Most of us take the nice, soft life we live for granted. We rarely stop to think about what it’s like in other parts of the world.

Life here is nothing like it is in Africa, where natives brutally kill and maim other natives with impunity and glee. Two years ago a wonderful film, “Hotel Rwanda,” tried to show what it was like to be a Tutsi in Rwanda when 1,000,000 of them were being slaughtered by the Hutus, all of which was ignored by the UN and the Clinton Administration, even though he thought it important to risk American lives to save white Muslims in Kosovo, where the death toll was about one percent of what it was in Rwanda, where the victims were black and often Christian. Now Blood Diamond, an even better film, shows what life was like in Sierra Leone at the close of the 20th Century.

Danny Archer (Leonardo DiCaprio), an ex-mercenary from Zimbabwe, is in the business of trading diamonds for arms. Maddy Bowen (Jennifer Connelly) is an American journalist in Sierra Leone trying to expose the truth behind the “conflict” diamonds Danny is selling, hoping to prove an unholy alliance between diamond industry leaders and bad guys who are using diamonds to buy guns they use to massacre people.
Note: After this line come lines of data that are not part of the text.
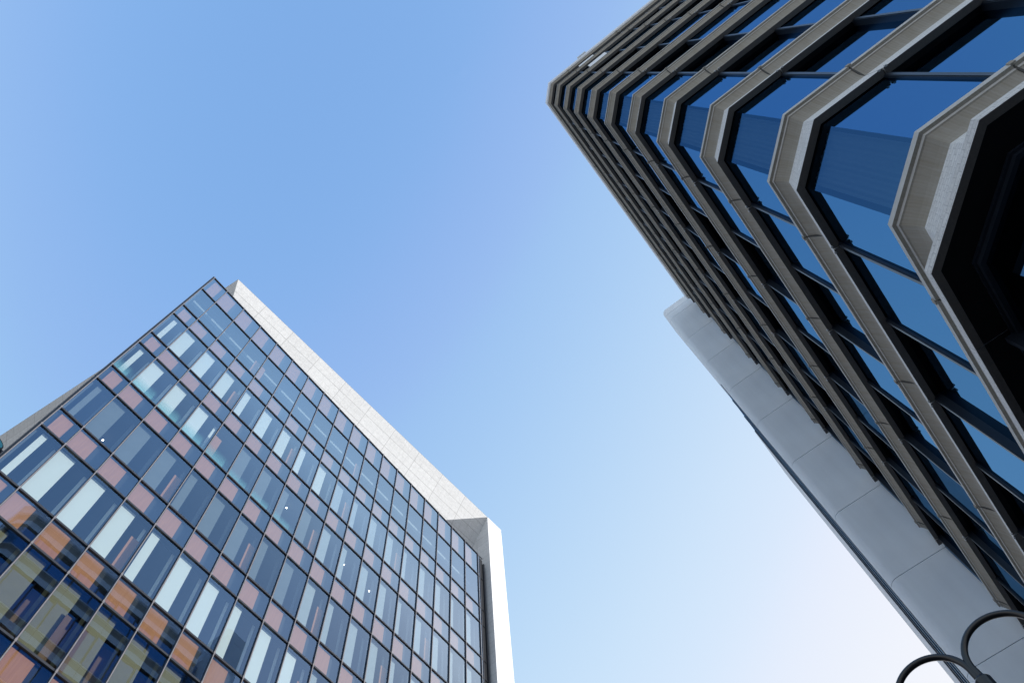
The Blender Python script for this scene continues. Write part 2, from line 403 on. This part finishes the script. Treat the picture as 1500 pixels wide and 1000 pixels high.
# core behind the glass, lobby glazing under the ledge, roof parapet
core = [(AX + .6, YE), (20.5, YE), (20.5, BY - .6), cornCB(.6), cornAC(.6)]
mb = MB(S); mb.prism(core, GZ / S, 48.2); mb.build("wall", M["black"], right, origin=(8 * S, -12 * S, GZ))
lob = [(AX + .43, YE), cornAC(.43, AX, 5.50), cornCB(.25, BY, 5.66), (XE, BY - .25)]
lob[1] = (4.27, 4.27 - rt * 5.94); lob[2] = (rt * 5.94 - 3.33, -3.33); lob[3] = (XE, -3.33)
mb = MB(S)
for a, b in zip(lob[:-1], lob[1:]): mb.face([(*b, GZ / S), (*a, GZ / S), (*a, 8.07), (*b, 8.07)])
mb.build("lobby_glass", M["glassG"], right, origin=(5 * S, -4 * S, GZ))
mb = MB(S)
def lobA(yv): return lambda o: (4.27 - o, yv)
def lac(o): return (4.27 - o, 4.27 - o - rt * (5.94 - o))
def lcb(o): return (rt * (5.94 - o) - 3.33 + o, -3.33 + o)
def lobB(xv): return lambda o: (xv, -3.33 + o)
for z0, o1 in ((7.93, .06), (8.0, .09)):
    mb.loft([(o1, z0 + .06, 0), (o1, z0, 0), (-.02, z0, 0), (-.02, z0 + .06, 0)], [lobA(YE), lac, lcb, lobB(XE)])
for xx in jB: mb.box(xx + .2, xx + .27, -3.34, -3.14, GZ / S, 8.0)
for yy in jA[:6]: mb.box(4.1, 4.29, yy - .03, yy + .03, GZ / S, 8.0)
mb.build("lobby_frame", M["navy"], right, origin=(5 * S, -4 * S, GZ))
mb = MB(S)
mb.loft([(-.07, 49.35, 0), (-.07, 48.50, 0), (.02, 48.44, 0), (.25, 48.44, 0), (.25, 49.35, 0)], [onA(YE), cornAC, cornCB, onB(XE)])
mb.build("parapet", M["concl"], right, origin=(4.23 * S, -3.48 * S, 48.4 * S))
mb = MB(S); mb.box(AX - .16, AX + .2, -6.7, -6.1, 49.3, 49.5); mb.build("roof_bracket", M["conc"], right, origin=(AX * S, -6.4 * S, 49.3 * S))
for zb, y0, y1 in ((45.75, -6.55, -5.55), (42.35, -6.65, -5.55)):
    mb = MB(S)
    for off in (0, .03):
        a = (AX + .045 + off, zb + .75); b = (AX + .15 + off, zb)
        q = [(a[0], y0, a[1]), (a[0], y1, a[1]), (b[0], y1, b[1]), (b[0], y0, b[1])]
        mb.face(q[::-1] if off else q)
    mb.build("vent_window", M["vent"], right, origin=(AX * S, y0 * S, zb * S))

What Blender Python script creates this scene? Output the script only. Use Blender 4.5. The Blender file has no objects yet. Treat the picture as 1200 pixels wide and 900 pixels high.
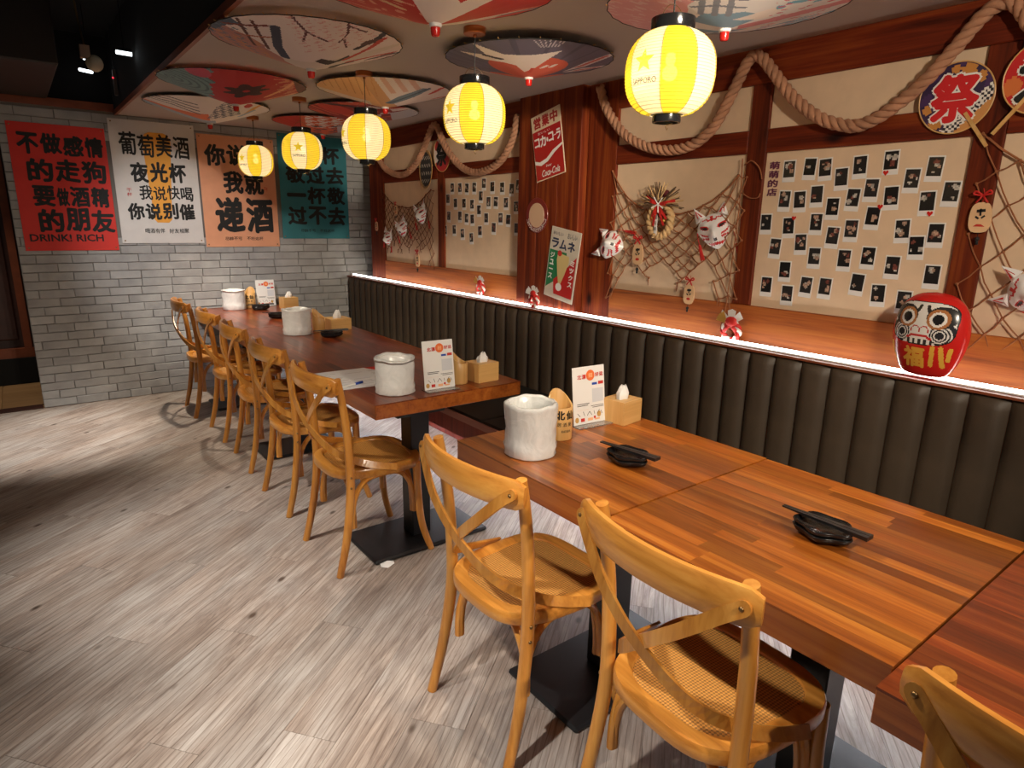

Meanwhile, Solomon Vandy (Djimon Hounsou), a Mende fisherman, is enslaved after brutal revolutionaries invade his village and kidnap his son, Dia (Kagiso Kuypers). Solomon surreptitiously finds a huge diamond, buries it, and escapes. Danny finds out about it and links up with him and Maddy. Each has different goals; Solomon wants to find his son, Maddy wants her story, and Danny wants the diamond.

There are multiple story lines in this film and each has a moral. One of the most compelling is the story of how these brutal marauders, epitomized by Captain Poison (David Harewood), who enslaves Dia, turn innocent young children into cold-blooded killers. Dia starts out as a loving son who wants to be a doctor. What happens to him is chilling and it happens every day in Africa. It is estimated that there are 400,000 children who have been converted into emotionless killers.

With this film, DiCaprio should be recognized as one of the best American actors of his generation, if not the best. He should be odds-on favorite for best actor Oscar, for which I had already nominated him for his performance in “The Departed.” No longer a callow youth, he creates an anti-hero in the mold of Bogart and Newman, speaking in a southern African accent with an authenticity that is beyond question.

The cinematography (Eduardo Serra) is also Oscar-quality. The combat scenes, shot with hand-held cameras, put the viewer right in the middle of the battle. Throughout, Serra’s captivating photography shares star billing with DiCaprio.

Director Edward Zwick has taken a first-rate script by Charles Leavitt and produced a high-energy, tension-filled tale that tells a story along with educating people about what is going on in the world, without question one of the most entertaining films of the year.